#### [Exercise requirements]
Which lines hold the string "pixels"? Copy every one of them.

#### [Collected material]

--------------------

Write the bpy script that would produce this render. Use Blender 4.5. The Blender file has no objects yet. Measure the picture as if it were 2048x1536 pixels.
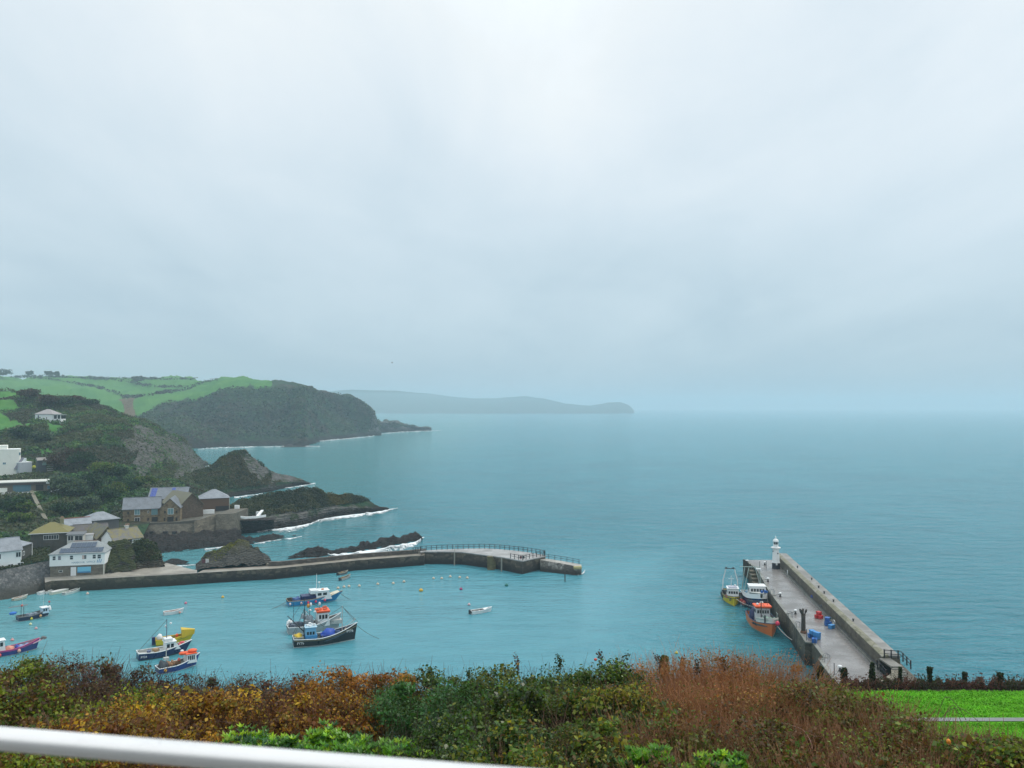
import bpy, math, random
import numpy as np
from mathutils import Vector, Matrix, noise as mnoise
from mathutils.bvhtree import BVHTree

random.seed(7)
RNG = np.random.default_rng(11)
SC = bpy.context.scene
COL = SC.collection

# ------------------------------------------------------------------ camera
CAM_Z, FPX, EYE = 44.0, 1600.0, 814.0          # eye height (m), focal length and eye level in 2048-wide pixels
PITCH = math.atan((EYE - 768) / FPX)
CP, SP = math.cos(PITCH), math.sin(PITCH)

def ray(px, py):
    u, v = (px - 1024) / FPX, (768 - py) / FPX
    return Vector((u, CP - v * SP, SP + v * CP))

def P(px, py, Y):
    d = ray(px, py); t = Y / d.y
    return Vector((d.x * t, Y, CAM_Z + d.z * t))

def PZ(px, py, z=0.0):
    d = ray(px, py); t = (z - CAM_Z) / d.z
    return Vector((d.x * t, d.y * t, z))

def proj(p):
    x, y, z = p[0], p[1], p[2] - CAM_Z
    f = y * CP + z * SP; up = -y * SP + z * CP
    return 1024 + FPX * x / f, 768 - FPX * up / f

cam = bpy.data.cameras.new('camera'); camo = bpy.data.objects.new('camera', cam); COL.objects.link(camo)
camo.location = (0, 0, CAM_Z); camo.rotation_euler = (math.radians(90) + PITCH, 0, 0)
cam.sensor_width = 36; cam.lens = 36 * FPX / 2048; cam.clip_start = 0.05; cam.clip_end = 40000
cam.dof.use_dof = True; cam.dof.focus_distance = 120; cam.dof.aperture_fstop = 4.5
SC.camera = camo

# ------------------------------------------------------------------ object helpers
def link(o, parent=None):
    COL.objects.link(o)
    if parent: o.parent = parent
    return o

def tag(o, label=None, cat=None, group=None, kind=None):
    if label: o['label'] = label
    if cat: o['category'] = cat
    if group: o['group'] = group
    if kind: o['kind'] = kind
    return o

def thing(name, label, cat, loc=(0, 0, 0), rz=0, group=None):
    o = link(bpy.data.objects.new(name, None)); o.empty_display_size = .5
    o.location = loc; o.rotation_euler = (0, 0, rz)
    return tag(o, label, cat, group)

def copy_tree(o, parent=None):
    c = o.copy(); COL.objects.link(c)
    if parent: c.parent = parent
    for ch in list(o.children): copy_tree(ch, c)
    return c

class MB:
    def __init__(s): s.v, s.f, s.sm = [], [], False
    def add(s, vs, fs):
        n = len(s.v); s.v += [tuple(p) for p in vs]; s.f += [tuple(i + n for i in f) for f in fs]; return s
    def box(s, c, d, rz=0, taper=1.0):
        x, y, z = d[0] / 2, d[1] / 2, d[2] / 2; r = Matrix.Rotation(rz, 3, 'Z'); vs = []
        for k in (-1, 1):
            t = taper if k > 0 else 1
            for a, b in ((-1, -1), (1, -1), (1, 1), (-1, 1)):
                vs.append(Vector(c) + r @ Vector((a * x * t, b * y * t, k * z)))
        return s.add(vs, [(3, 2, 1, 0), (4, 5, 6, 7), (0, 1, 5, 4), (1, 2, 6, 5), (2, 3, 7, 6), (3, 0, 4, 7)])
    def bx(s, x0, x1, y0, y1, z0, z1):
        return s.box(((x0 + x1) / 2, (y0 + y1) / 2, (z0 + z1) / 2), (x1 - x0, y1 - y0, z1 - z0))
    def prism(s, pts, z0, z1):
        n = len(pts); vs = [(p[0], p[1], z0 if not callable(z0) else z0(p)) for p in pts] + [(p[0], p[1], z1 if not callable(z1) else z1(p)) for p in pts]
        fs = [tuple(range(n - 1, -1, -1)), tuple(range(n, 2 * n))] + [(i, (i + 1) % n, (i + 1) % n + n, i + n) for i in range(n)]
        return s.add(vs, fs)
    def extr(s, pts, d):                                    # polygon of 3-D points pushed along d
        n = len(pts); d = Vector(d); vs = [Vector(p) for p in pts] + [Vector(p) + d for p in pts]
        return s.add(vs, [tuple(range(n - 1, -1, -1)), tuple(range(n, 2 * n))] + [(i, (i + 1) % n, (i + 1) % n + n, i + n) for i in range(n)])
    def tube(s, pts, r, n=6, r2=None):
        pts = [Vector(p) for p in pts]; m = len(pts); vs = []; fs = []
        for i, p in enumerate(pts):
            t = (pts[min(i + 1, m - 1)] - pts[max(i - 1, 0)]).normalized()
            a = t.cross(Vector((0, 0, 1)) if abs(t.z) < .9 else Vector((1, 0, 0))).normalized(); b = t.cross(a)
            rr = r if r2 is None else r + (r2 - r) * i / max(1, m - 1)
            for k in range(n):
                th = 2 * math.pi * k / n; vs.append(p + (a * math.cos(th) + b * math.sin(th)) * rr)
        for i in range(m - 1):
            for k in range(n): fs.append((i * n + k, i * n + (k + 1) % n, (i + 1) * n + (k + 1) % n, (i + 1) * n + k))
        fs += [tuple(range(n - 1, -1, -1)), tuple(range((m - 1) * n, m * n))]
        return s.add(vs, fs)
    def lathe(s, prof, c=(0, 0, 0), n=12, ph=0):
        vs = []; fs = []; m = len(prof)
        for r, z in prof:
            for k in range(n):
                th = 2 * math.pi * k / n + ph; vs.append((c[0] + r * math.cos(th), c[1] + r * math.sin(th), c[2] + z))
        for i in range(m - 1):
            for k in range(n): fs.append((i * n + k, i * n + (k + 1) % n, (i + 1) * n + (k + 1) % n, (i + 1) * n + k))
        fs += [tuple(range(n - 1, -1, -1)), tuple(range((m - 1) * n, m * n))]
        return s.add(vs, fs)
    def ball(s, c, r, n=10, sq=(1, 1, 1)):
        m = n // 2 + 1; vs = []; fs = []
        for i in range(m):
            a = math.pi * (i + .03) / (m - .94) - math.pi / 2 if 0 else -math.pi / 2 + math.pi * i / (m - 1)
            for k in range(n):
                th = 2 * math.pi * k / n; q = max(.02, math.cos(a))
                vs.append((c[0] + r * sq[0] * q * math.cos(th), c[1] + r * sq[1] * q * math.sin(th), c[2] + r * sq[2] * math.sin(a)))
        for i in range(m - 1):
            for k in range(n): fs.append((i * n + k, i * n + (k + 1) % n, (i + 1) * n + (k + 1) % n, (i + 1) * n + k))
        fs += [tuple(range(n - 1, -1, -1)), tuple(range((m - 1) * n, m * n))]
        return s.add(vs, fs)
    def build(s, name, m, parent=None, smooth=False, bevel=0):
        me = bpy.data.meshes.new(name); me.from_pydata(s.v, [], s.f); me.update()
        me.materials.append(m)
        if smooth: me.shade_smooth()
        o = link(bpy.data.objects.new(name, me), parent)
        if bevel:
            b = o.modifiers.new('bevel', 'BEVEL'); b.width = bevel; b.segments = 2; b.limit_method = 'ANGLE'
        return o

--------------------

#### [Complete response]
Write the bpy script that would produce this render. Use Blender 4.5. The Blender file has no objects yet. Measure the picture as if it were 2048x1536 pixels.
CAM_Z, FPX, EYE = 44.0, 1600.0, 814.0          # eye height (m), focal length and eye level in 2048-wide pixels